Leveraging the Org Mode Structure with CSS

Org-mode is an incredible tool for editing text. May it be for HTML, Latex, doc, or even plain text format.

I’ve already told that I use it to edit this blog, but I also use it for almost every text file I have to do. For example, all my readme on Github are in .org. (Even if they don’t support the org format very well. Screw Markown, org-mode is superior!)

Without any surprises, I also use it if I have to write long texts for my commercial solution BACnet Help. I can write thousands of words without having to think once about any HTML tags (DIV, SPAN, BR…). This is all handled automatically when exporting to HTML.

This is all very unsurprising for any Org-mode user. However while inspecting a page in the Chromium browser, I noticed how an Org-mode document is so well structured when exported to HTML.

Let ‘s take the Table of Contents as an example. You get it for free, with all the links and anchors. But the more important part is how the TOC is made: with successive stages of <UL> and <LI>. The structure itself is giving information. With it, we can easily determine what is a subset of a section, and what is a subset of that subset.

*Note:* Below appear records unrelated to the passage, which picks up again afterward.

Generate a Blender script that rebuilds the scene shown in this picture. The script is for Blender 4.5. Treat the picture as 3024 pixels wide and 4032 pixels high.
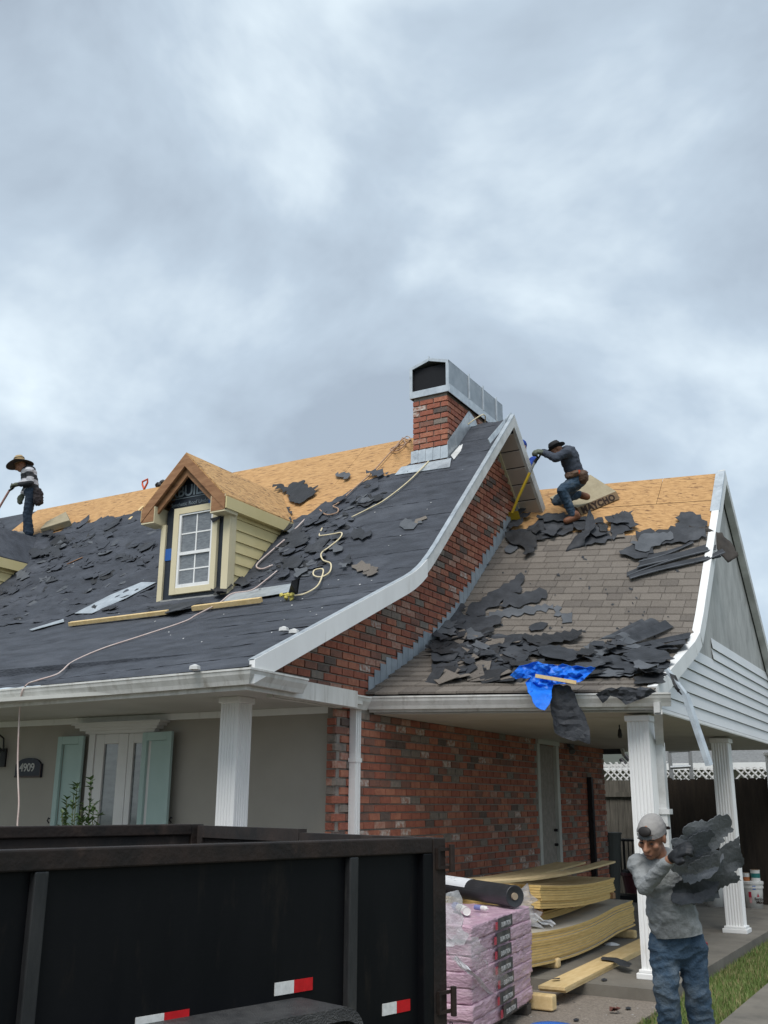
import bpy, bmesh, math, random
import numpy as np
from mathutils import Vector, Matrix, noise
from mathutils.geometry import delaunay_2d_cdt

for o in list(bpy.data.objects):
    bpy.data.objects.remove(o)
random.seed(7)
SC = bpy.context.scene
COL = SC.collection
rad = math.radians

# ------------------------------------------------------------------ camera
CAM = Vector((0.0, 0.0, 1.6))
YAW, PITCH, ROLL, FPX = 0.52258607, 0.28386397, 0.00659621, 3913.0
_ca, _sa, _cb, _sb = math.cos(YAW), math.sin(YAW), math.cos(PITCH), math.sin(PITCH)
CW = Vector((-_sa * _cb, _ca * _cb, _sb))
_r = Vector((_ca, _sa, 0.0))
_u = _r.cross(CW)
CR = math.cos(ROLL) * _r + math.sin(ROLL) * _u
CU = -math.sin(ROLL) * _r + math.cos(ROLL) * _u
cd = bpy.data.cameras.new('camera')
cam = bpy.data.objects.new('camera', cd)
COL.objects.link(cam)
m = Matrix.Identity(4)
for i in range(3):
    m[i][0], m[i][1], m[i][2], m[i][3] = CR[i], CU[i], -CW[i], CAM[i]
cam.matrix_world = m
cd.sensor_fit = 'VERTICAL'
cd.sensor_height = 24.0
cd.sensor_width = 18.0
cd.lens = 24.0 * FPX / 4032.0
cd.clip_end = 600.0
cd.clip_start = 0.05
SC.camera = cam

# ------------------------------------------------------------------ sky, sun, exposure
SUN_EL, SUN_AZ = rad(55), rad(166)      # soft sun behind the cloud deck, behind the camera
SKX, SKY, SKZ = 14.28, 18.42, 7.90         # which stretch of the cloud deck is overhead
W = bpy.data.worlds.new('World')
SC.world = W
W.use_nodes = True
nt = W.node_tree
nt.nodes.clear()
N = nt.nodes.new
L = nt.links.new
wout = N('ShaderNodeOutputWorld')
sky = N('ShaderNodeTexSky')
sky.sky_type = 'NISHITA'
sky.sun_disc = False
sky.sun_elevation = SUN_EL
sky.sun_rotation = SUN_AZ
bg1 = N('ShaderNodeBackground')
bg1.inputs['Strength'].default_value = 0.09
L(sky.outputs[0], bg1.inputs['Color'])
tc = N('ShaderNodeTexCoord')
mp = N('ShaderNodeMapping')
mp.inputs['Location'].default_value = (SKX, SKY, SKZ)
mp.inputs['Rotation'].default_value = (0, rad(-25), rad(30))
mp.inputs['Scale'].default_value = (1.0, 1.0, 1.35)
L(tc.outputs['Generated'], mp.inputs[0])
n1 = N('ShaderNodeTexNoise')
n1.inputs['Scale'].default_value = 2.3
n1.inputs['Detail'].default_value = 6
n1.inputs['Roughness'].default_value = 0.53
n1.inputs['Distortion'].default_value = 0.25
L(mp.outputs[0], n1.inputs['Vector'])
cr = N('ShaderNodeValToRGB')
cr.color_ramp.interpolation = 'LINEAR'
e = cr.color_ramp.elements
e[0].position = 0.38; e[0].color = (0.230, 0.272, 0.320, 1)
e[1].position = 0.65; e[1].color = (0.51, 0.575, 0.61, 1)
ee = e.new(0.50); ee.color = (0.310, 0.368, 0.425, 1)
L(n1.outputs['Fac'], cr.inputs['Fac'])
bg2 = N('ShaderNodeBackground')
bg2.inputs['Strength'].default_value = 1.0
L(cr.outputs[0], bg2.inputs['Color'])
mx = N('ShaderNodeMixShader')
mx.inputs[0].default_value = 0.9
L(bg1.outputs[0], mx.inputs[1]); L(bg2.outputs[0], mx.inputs[2])
L(mx.outputs[0], wout.inputs['Surface'])

sd = bpy.data.lights.new('sun', 'SUN')
sd.energy = 1.5
sd.angle = rad(35)
sd.color = (1.0, 0.97, 0.93)
sun = bpy.data.objects.new('sun', sd)
COL.objects.link(sun)
sv = Vector((math.sin(SUN_AZ) * math.cos(SUN_EL), math.cos(SUN_AZ) * math.cos(SUN_EL), math.sin(SUN_EL)))
sun.rotation_euler = sv.to_track_quat('Z', 'Y').to_euler()
sun.location = (0, -5, 20)

SC.view_settings.view_transform = 'Standard'
SC.view_settings.look = 'None'
SC.view_settings.exposure = 0.92
SC.view_settings.gamma = 1.0
SC.view_settings.use_curve_mapping = False
SC.render.resolution_x, SC.render.resolution_y = 768, 1024

# ------------------------------------------------------------------ locating things in the place
def ray(px, py):
    return CR * ((px - 1512) / FPX) - CU * ((py - 2016) / FPX) + CW
def onplane(px, py, axis, val):
    d = ray(px, py); t = (val - CAM[axis]) / d[axis]
    return CAM + d * t
def atdepth(px, py, dep):
    return CAM + ray(px, py) * dep
def depth_of(p):
    return (Vector(p) - CAM).dot(CW)

# main roof: eave, bell-cast break and ridge (Y, Z); 45 degree upper slope
BRK_Y, BRK_Z, RIDGE_Y, RIDGE_Z = 9.65, 4.08, 12.51, 6.92
S_LO, S_UP = 0.462, (6.92 - 4.08) / (12.51 - 9.65)
def eave_y(x):
    return 6.66 + min(max(-5.05 - x, 0), 4.2) * 0.07
def zmain(x, y):
    if y > RIDGE_Y:
        return RIDGE_Z - (y - RIDGE_Y) * 0.993
    if y > BRK_Y:
        z = BRK_Z + S_UP * (y - BRK_Y)
    else:
        z = BRK_Z + S_LO * (y - BRK_Y)
        if x < -5.05: z -= (eave_y(x) - 6.66) * .46 * min(1.0, (BRK_Y - y) / 2.8)
    k = abs(y - BRK_Y)
    if k < 0.35:
        z += 0.045 * (1 - k / 0.35) ** 2
    return z
# carport roof: wall side and gable side profiles
XW, XG = -5.42, -2.75
CW_P = ((9.05, 2.70), (10.9, 3.58), (14.05, 6.32))
CG_P = ((10.0, 2.69), (12.2, 3.52), (14.82, 6.40))
def cprof(x):
    t = (x - XW) / (XG - XW)
    return [(a[0] + (b[0] - a[0]) * t, a[1] + (b[1] - a[1]) * t) for a, b in zip(CW_P, CG_P)]
def zcar(x, y):
    (ye, ze), (yb, zb), (yr, zr) = cprof(x)
    if y > yr:
        return zr - (y - yr) * 1.0
    if y > yb:
        z = zb + (zr - zb) * (y - yb) / (yr - yb)
    else:
        z = ze + (zb - ze) * (y - ye) / (yb - ye)
    k = abs(y - yb)
    if k < 0.4:
        z += 0.05 * (1 - k / 0.4) ** 2
    return z
def onsurf(px, py, f, t0=5.0, t1=22.0):
    d = ray(px, py)
    pt = None
    t = t0
    while t < t1:
        p = CAM + d * t
        s = p.z - f(p.x, p.y)
        if pt is not None and (s < 0) != (pt < 0):
            a, b = t - 0.05, t
            for _ in range(20):
                mth = (a + b) / 2
                q = CAM + d * mth
                if (q.z - f(q.x, q.y) < 0) == (pt < 0): a = mth
                else: b = mth
            return CAM + d * a
        pt = s
        t += 0.05
    return CAM + d * t1

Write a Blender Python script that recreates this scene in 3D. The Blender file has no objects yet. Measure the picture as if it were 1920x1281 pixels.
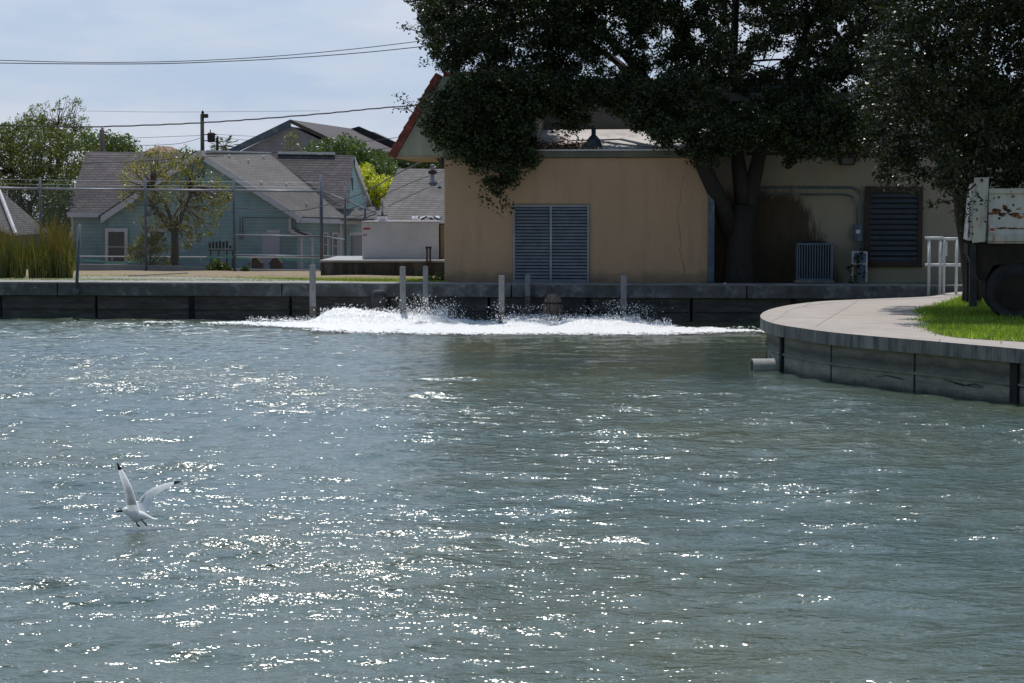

Here is how the plain TOC looks: https://frozenlock.files.wordpress.com/2012/10/wpid-toc.png

Now let’s leverage the <UL> and <LI> structure with a pinch of CSS.

 #text-table-of-contents ul > li > ul {
    margin-left: 0.5em;
    border-left: 1px dotted #779898;
    border-bottom-left-radius: 1em;
    padding: 0.5em;

If you don’t read CSS, just know this: We select the element identified by “text-table-of-contents”, find any children that’s an unlisted list (<UL>), inside a list item (<LI>), inside another unlisted list. Then we apply some simple decorations to those.


Such a simple change, and yet a tremendous impact!